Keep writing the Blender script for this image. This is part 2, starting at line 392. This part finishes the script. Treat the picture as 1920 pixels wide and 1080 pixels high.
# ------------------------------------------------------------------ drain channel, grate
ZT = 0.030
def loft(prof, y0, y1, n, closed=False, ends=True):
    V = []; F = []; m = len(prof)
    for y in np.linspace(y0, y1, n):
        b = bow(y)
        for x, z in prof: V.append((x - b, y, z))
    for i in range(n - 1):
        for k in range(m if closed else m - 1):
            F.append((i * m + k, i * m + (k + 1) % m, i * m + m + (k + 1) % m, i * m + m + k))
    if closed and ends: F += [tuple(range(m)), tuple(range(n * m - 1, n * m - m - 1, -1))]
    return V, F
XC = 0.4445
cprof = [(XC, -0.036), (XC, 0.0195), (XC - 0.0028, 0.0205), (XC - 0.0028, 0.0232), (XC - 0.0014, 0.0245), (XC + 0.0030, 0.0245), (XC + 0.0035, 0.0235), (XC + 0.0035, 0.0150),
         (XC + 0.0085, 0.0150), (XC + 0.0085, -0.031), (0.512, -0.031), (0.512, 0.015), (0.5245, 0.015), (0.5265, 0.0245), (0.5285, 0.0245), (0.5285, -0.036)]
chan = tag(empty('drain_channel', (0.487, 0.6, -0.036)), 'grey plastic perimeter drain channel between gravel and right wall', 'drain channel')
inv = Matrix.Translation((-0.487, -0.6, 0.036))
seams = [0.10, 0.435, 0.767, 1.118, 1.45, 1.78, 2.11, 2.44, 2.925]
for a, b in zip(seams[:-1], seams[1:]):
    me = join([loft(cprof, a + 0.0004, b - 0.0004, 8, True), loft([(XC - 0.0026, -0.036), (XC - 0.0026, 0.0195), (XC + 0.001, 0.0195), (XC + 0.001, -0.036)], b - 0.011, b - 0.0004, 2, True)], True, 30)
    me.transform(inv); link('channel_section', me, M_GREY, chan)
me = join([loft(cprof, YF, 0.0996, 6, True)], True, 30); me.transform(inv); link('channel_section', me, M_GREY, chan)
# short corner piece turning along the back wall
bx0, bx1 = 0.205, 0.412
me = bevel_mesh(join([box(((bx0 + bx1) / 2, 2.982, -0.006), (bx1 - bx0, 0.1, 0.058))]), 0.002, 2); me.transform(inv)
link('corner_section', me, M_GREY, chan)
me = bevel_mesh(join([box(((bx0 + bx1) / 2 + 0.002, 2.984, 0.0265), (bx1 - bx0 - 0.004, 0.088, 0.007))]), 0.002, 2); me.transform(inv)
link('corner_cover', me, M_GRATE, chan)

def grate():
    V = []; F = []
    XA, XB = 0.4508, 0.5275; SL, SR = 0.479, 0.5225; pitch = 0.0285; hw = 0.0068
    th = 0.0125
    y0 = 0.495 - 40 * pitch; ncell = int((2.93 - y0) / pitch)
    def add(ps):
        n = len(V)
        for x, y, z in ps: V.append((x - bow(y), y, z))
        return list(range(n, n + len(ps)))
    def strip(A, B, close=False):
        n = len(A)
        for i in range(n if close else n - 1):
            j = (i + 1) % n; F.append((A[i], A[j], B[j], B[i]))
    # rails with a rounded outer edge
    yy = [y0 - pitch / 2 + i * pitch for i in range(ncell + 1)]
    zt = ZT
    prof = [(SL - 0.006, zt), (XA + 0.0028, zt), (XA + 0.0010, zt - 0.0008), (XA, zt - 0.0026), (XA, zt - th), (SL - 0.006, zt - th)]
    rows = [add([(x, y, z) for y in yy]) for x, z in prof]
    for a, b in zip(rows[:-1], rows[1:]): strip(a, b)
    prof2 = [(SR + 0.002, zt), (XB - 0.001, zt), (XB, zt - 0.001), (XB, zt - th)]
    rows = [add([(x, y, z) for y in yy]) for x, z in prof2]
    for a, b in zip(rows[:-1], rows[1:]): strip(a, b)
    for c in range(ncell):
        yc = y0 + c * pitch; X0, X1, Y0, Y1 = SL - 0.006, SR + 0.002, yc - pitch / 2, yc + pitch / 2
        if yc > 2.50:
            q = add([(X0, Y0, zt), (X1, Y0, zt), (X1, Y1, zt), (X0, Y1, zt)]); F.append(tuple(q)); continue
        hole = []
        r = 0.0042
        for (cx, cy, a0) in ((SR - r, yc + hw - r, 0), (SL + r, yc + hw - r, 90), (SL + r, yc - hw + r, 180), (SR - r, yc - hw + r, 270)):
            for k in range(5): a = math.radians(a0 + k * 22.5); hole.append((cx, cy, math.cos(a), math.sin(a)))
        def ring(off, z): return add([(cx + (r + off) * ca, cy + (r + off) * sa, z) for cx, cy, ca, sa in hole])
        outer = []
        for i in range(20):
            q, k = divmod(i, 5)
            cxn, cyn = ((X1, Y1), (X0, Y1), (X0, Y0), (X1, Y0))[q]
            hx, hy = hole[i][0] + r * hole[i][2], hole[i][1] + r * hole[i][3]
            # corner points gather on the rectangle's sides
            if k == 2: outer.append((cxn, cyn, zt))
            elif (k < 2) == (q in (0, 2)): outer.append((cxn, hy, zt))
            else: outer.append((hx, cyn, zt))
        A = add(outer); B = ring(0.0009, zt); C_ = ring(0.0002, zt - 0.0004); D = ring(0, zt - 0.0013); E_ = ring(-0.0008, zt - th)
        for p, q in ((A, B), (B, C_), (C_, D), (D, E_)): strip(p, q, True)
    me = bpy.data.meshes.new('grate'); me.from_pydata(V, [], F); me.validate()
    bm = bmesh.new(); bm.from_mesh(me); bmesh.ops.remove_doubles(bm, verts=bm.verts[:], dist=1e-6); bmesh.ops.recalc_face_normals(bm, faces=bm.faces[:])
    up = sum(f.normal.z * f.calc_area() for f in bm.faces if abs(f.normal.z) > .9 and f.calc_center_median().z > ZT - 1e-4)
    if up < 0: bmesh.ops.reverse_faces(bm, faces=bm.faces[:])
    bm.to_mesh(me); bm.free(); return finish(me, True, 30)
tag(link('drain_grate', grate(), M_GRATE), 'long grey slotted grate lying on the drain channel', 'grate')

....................

Exercise task:
From the first line to the last, please quote the material above exactly.

Problem solution:
Keep writing the Blender script for this image. This is part 2, starting at line 392. This part finishes the script. Treat the picture as 1920 pixels wide and 1080 pixels high.
# ------------------------------------------------------------------ drain channel, grate
ZT = 0.030
def loft(prof, y0, y1, n, closed=False, ends=True):
    V = []; F = []; m = len(prof)
    for y in np.linspace(y0, y1, n):
        b = bow(y)
        for x, z in prof: V.append((x - b, y, z))
    for i in range(n - 1):
        for k in range(m if closed else m - 1):
            F.append((i * m + k, i * m + (k + 1) % m, i * m + m + (k + 1) % m, i * m + m + k))
    if closed and ends: F += [tuple(range(m)), tuple(range(n * m - 1, n * m - m - 1, -1))]
    return V, F
XC = 0.4445
cprof = [(XC, -0.036), (XC, 0.0195), (XC - 0.0028, 0.0205), (XC - 0.0028, 0.0232), (XC - 0.0014, 0.0245), (XC + 0.0030, 0.0245), (XC + 0.0035, 0.0235), (XC + 0.0035, 0.0150),
         (XC + 0.0085, 0.0150), (XC + 0.0085, -0.031), (0.512, -0.031), (0.512, 0.015), (0.5245, 0.015), (0.5265, 0.0245), (0.5285, 0.0245), (0.5285, -0.036)]
chan = tag(empty('drain_channel', (0.487, 0.6, -0.036)), 'grey plastic perimeter drain channel between gravel and right wall', 'drain channel')
inv = Matrix.Translation((-0.487, -0.6, 0.036))
seams = [0.10, 0.435, 0.767, 1.118, 1.45, 1.78, 2.11, 2.44, 2.925]
for a, b in zip(seams[:-1], seams[1:]):
    me = join([loft(cprof, a + 0.0004, b - 0.0004, 8, True), loft([(XC - 0.0026, -0.036), (XC - 0.0026, 0.0195), (XC + 0.001, 0.0195), (XC + 0.001, -0.036)], b - 0.011, b - 0.0004, 2, True)], True, 30)
    me.transform(inv); link('channel_section', me, M_GREY, chan)
me = join([loft(cprof, YF, 0.0996, 6, True)], True, 30); me.transform(inv); link('channel_section', me, M_GREY, chan)
# short corner piece turning along the back wall
bx0, bx1 = 0.205, 0.412
me = bevel_mesh(join([box(((bx0 + bx1) / 2, 2.982, -0.006), (bx1 - bx0, 0.1, 0.058))]), 0.002, 2); me.transform(inv)
link('corner_section', me, M_GREY, chan)
me = bevel_mesh(join([box(((bx0 + bx1) / 2 + 0.002, 2.984, 0.0265), (bx1 - bx0 - 0.004, 0.088, 0.007))]), 0.002, 2); me.transform(inv)
link('corner_cover', me, M_GRATE, chan)

def grate():
    V = []; F = []
    XA, XB = 0.4508, 0.5275; SL, SR = 0.479, 0.5225; pitch = 0.0285; hw = 0.0068
    th = 0.0125
    y0 = 0.495 - 40 * pitch; ncell = int((2.93 - y0) / pitch)
    def add(ps):
        n = len(V)
        for x, y, z in ps: V.append((x - bow(y), y, z))
        return list(range(n, n + len(ps)))
    def strip(A, B, close=False):
        n = len(A)
        for i in range(n if close else n - 1):
            j = (i + 1) % n; F.append((A[i], A[j], B[j], B[i]))
    # rails with a rounded outer edge
    yy = [y0 - pitch / 2 + i * pitch for i in range(ncell + 1)]
    zt = ZT
    prof = [(SL - 0.006, zt), (XA + 0.0028, zt), (XA + 0.0010, zt - 0.0008), (XA, zt - 0.0026), (XA, zt - th), (SL - 0.006, zt - th)]
    rows = [add([(x, y, z) for y in yy]) for x, z in prof]
    for a, b in zip(rows[:-1], rows[1:]): strip(a, b)
    prof2 = [(SR + 0.002, zt), (XB - 0.001, zt), (XB, zt - 0.001), (XB, zt - th)]
    rows = [add([(x, y, z) for y in yy]) for x, z in prof2]
    for a, b in zip(rows[:-1], rows[1:]): strip(a, b)
    for c in range(ncell):
        yc = y0 + c * pitch; X0, X1, Y0, Y1 = SL - 0.006, SR + 0.002, yc - pitch / 2, yc + pitch / 2
        if yc > 2.50:
            q = add([(X0, Y0, zt), (X1, Y0, zt), (X1, Y1, zt), (X0, Y1, zt)]); F.append(tuple(q)); continue
        hole = []
        r = 0.0042
        for (cx, cy, a0) in ((SR - r, yc + hw - r, 0), (SL + r, yc + hw - r, 90), (SL + r, yc - hw + r, 180), (SR - r, yc - hw + r, 270)):
            for k in range(5): a = math.radians(a0 + k * 22.5); hole.append((cx, cy, math.cos(a), math.sin(a)))
        def ring(off, z): return add([(cx + (r + off) * ca, cy + (r + off) * sa, z) for cx, cy, ca, sa in hole])
        outer = []
        for i in range(20):
            q, k = divmod(i, 5)
            cxn, cyn = ((X1, Y1), (X0, Y1), (X0, Y0), (X1, Y0))[q]
            hx, hy = hole[i][0] + r * hole[i][2], hole[i][1] + r * hole[i][3]
            # corner points gather on the rectangle's sides
            if k == 2: outer.append((cxn, cyn, zt))
            elif (k < 2) == (q in (0, 2)): outer.append((cxn, hy, zt))
            else: outer.append((hx, cyn, zt))
        A = add(outer); B = ring(0.0009, zt); C_ = ring(0.0002, zt - 0.0004); D = ring(0, zt - 0.0013); E_ = ring(-0.0008, zt - th)
        for p, q in ((A, B), (B, C_), (C_, D), (D, E_)): strip(p, q, True)
    me = bpy.data.meshes.new('grate'); me.from_pydata(V, [], F); me.validate()
    bm = bmesh.new(); bm.from_mesh(me); bmesh.ops.remove_doubles(bm, verts=bm.verts[:], dist=1e-6); bmesh.ops.recalc_face_normals(bm, faces=bm.faces[:])
    up = sum(f.normal.z * f.calc_area() for f in bm.faces if abs(f.normal.z) > .9 and f.calc_center_median().z > ZT - 1e-4)
    if up < 0: bmesh.ops.reverse_faces(bm, faces=bm.faces[:])
    bm.to_mesh(me); bm.free(); return finish(me, True, 30)
tag(link('drain_grate', grate(), M_GRATE), 'long grey slotted grate lying on the drain channel', 'grate')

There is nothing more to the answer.